Igual mais diferente
(= + ≠)
“Às vezes digo a mim mesmo que profanamos a vida:
de tanto ver as coisas, não as enxergamos mais”
Matisse.
A obsessão pelo fazer é a tônica
da produção artística de Áurea Madeira. Ela optou pelo excesso, pelo múltiplo,
pelo acúmulo. É na concentração que inscreve seu pensamento, na lotação que
transmite suas ideias, no transbordamento que encontra prazer para produzir.
Não à toa elegeu como guia a Teoria da Formatividade elaborada por Luigi
Pareyson, a qual propõe uma compreensão da obra de arte através do formar/fazer.

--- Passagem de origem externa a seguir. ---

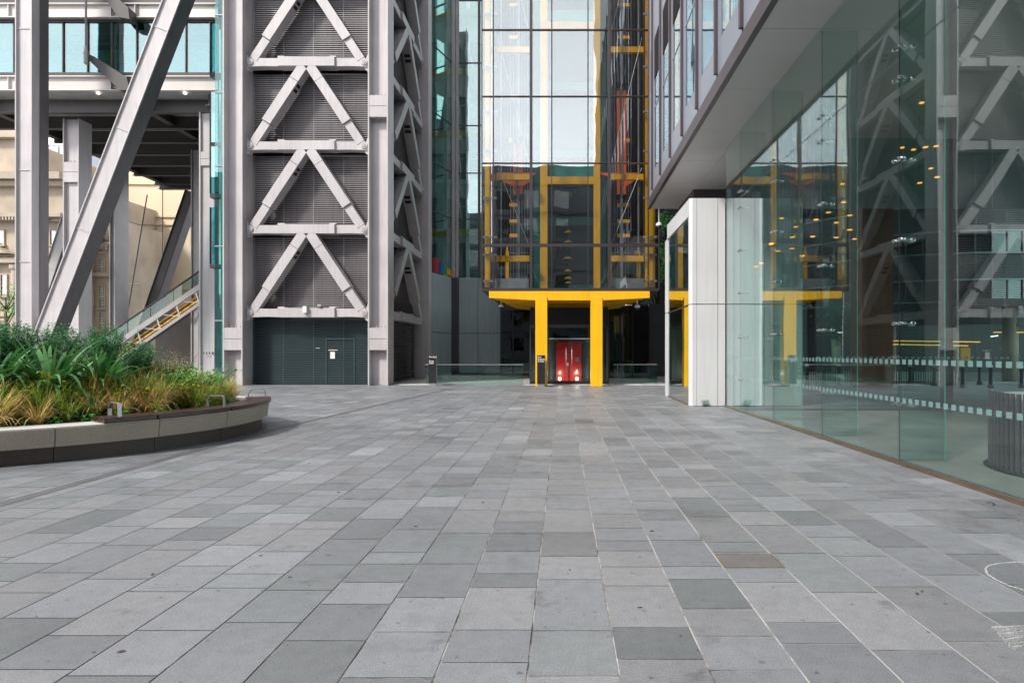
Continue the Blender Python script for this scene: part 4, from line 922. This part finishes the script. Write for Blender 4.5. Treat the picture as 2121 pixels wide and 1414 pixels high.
mb.build('paling', 'paper', wf); box('fence_rail', 'paper', wf, X(1645, 37), X(1985, 37), 37.031, 37.06, .4, .46)
bol = None
for i, (px, y) in enumerate(((1671, 33), (1737, 33.4), (1795, 33), (1885, 33.4), (1935, 33.2), (1994, 31.5), (2029, 34.5), (2052, 31.2), (2116, 31.5))):
    if bol is None:
        bol = thing('bollard', 'black cast iron bollard with white cap along the street', 'bollard', (X(px, y), y, 0), 'black bollards with white caps along the street')
        c = (X(px, y), y, 0)
        MB().lathe(c, [(.14, 0), (.14, .12), (.09, .18), (.075, .9), (.10, .93), (.10, .98)], 12).build('post', 'black', bol, smooth=True)
        MB().lathe(c, [(.09, .98), (.10, 1.04), (.07, 1.1), (.01, 1.13)], 12).build('cap', 'paper', bol, smooth=True)
    else:
        c = copy_tree(bol); c.location = (X(px, y), y, 0)
for i, (p, q, m, lab) in enumerate((((1800,705),(2030,708),'trail_glow','upper added amber bar in place of a car light trail across the street'), ((1800,712),(2005,716),'trail_glow','lower added amber bar in place of a car light trail across the street'), ((2058,688),(2121,688),'trail_glow','added amber bar in place of a light trail nearest the right edge'), ((2052,697),(2067,695),'lamp_c','short greenish white tube light by the round column'))):
    y = 42; a = (X(p[0], y), y, Z(p[1], y)); b = (X(q[0], y), y, Z(q[1], y))  # amber bars and their backings are added in place of car light streaks
    t = thing('light_streak', lab, 'light', a); MB().beam(a, b, .07, .05).build('tube', m, t); MB().beam((a[0], y+.08, a[2]+.05), (b[0], y+.08, b[2]+.05), .1, .05).build('streak_backing', 'charcoal', t)
rc = thing('round_column', 'pale round concrete column beyond the lobby near the right edge', 'column', (X(2090, 36), 36, 0))
MB().lathe((X(2090, 36), 36, 0), [(.33, 0), (.33, 4.2)], 20).build('shaft', 'stone', rc, smooth=True); box('capital', 'dark', rc, X(2090,36)-3, X(2090,36)+8, 35, 40, 4.2, 4.6)
# ================================================================== behind the camera (seen in reflections)
sbk = thing('stone_office', 'grey stone office building facing the glass lift tower', 'building', (-20, -26, 0))
box('wall', mat('grey stone', (.12,.13,.14), .8, 0, .15, .3), sbk, -60, 60, -34, -26, 0, 28)
for j in range(6):
    for i in range(15):
        x = -58.5+i*4.1
        if j*15+i < 90:
            MB().box(x, x+1.9, -26.0, -25.97, 2+j*4, 4.6+j*4).build('window', 'g_dark', sbk)
for j in range(6): box('string_course', 'stone_dk', sbk, -60, 60, -25.99, -25.7, 5.2+j*4, 5.5+j*4)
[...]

Foi assim, tendo como diretriz a ação formativa, que esta exposição se
construiu. Cada peça criada exigia outra e mais outra e mais outra. Cada pedaço
pronto indicava o caminho para a elaboração dos demais. Nada está pronto, nem
dado. Tudo é transformado durante sua própria feitura. Nenhuma ideia é sólida o
suficiente para ser perene. Compreender isto tornou possível depreender o seu
trabalho e o seu processo criativo.
É por meio do exercício contínuo
em perceber a si mesma, o mundo, o outro e sua relação com este e naquele, que Áurea
Madeira não profana a vida; ao contrário, transpõe as barreiras da visibilidade
material e vislumbra a possibilidade em ressignificar seu próprio eu através de
seus pedaços. Sim, são dois pedaços – vistos e sentidos diariamente – de seu
corpo que conformam e informam o caminho da criação. Ao eleger seus joelhos
como foco, ela rompe com a necessidade de representação do corpo para operar
com a noção de corporalidade. Não existe um corpo e sim um corpus que inscreve novos modos de enxergar as coisas. É com a
apropriação de si, pela captura da forma de seus joelhos, que Áurea anuncia um
discurso sobre a igualdade e a diferença. Apesar de serem joelhos, ou seja,
nominalmente idênticos, são formalmente heterogêneos e a soma de suas
características está aqui apresentada. Que joelhos?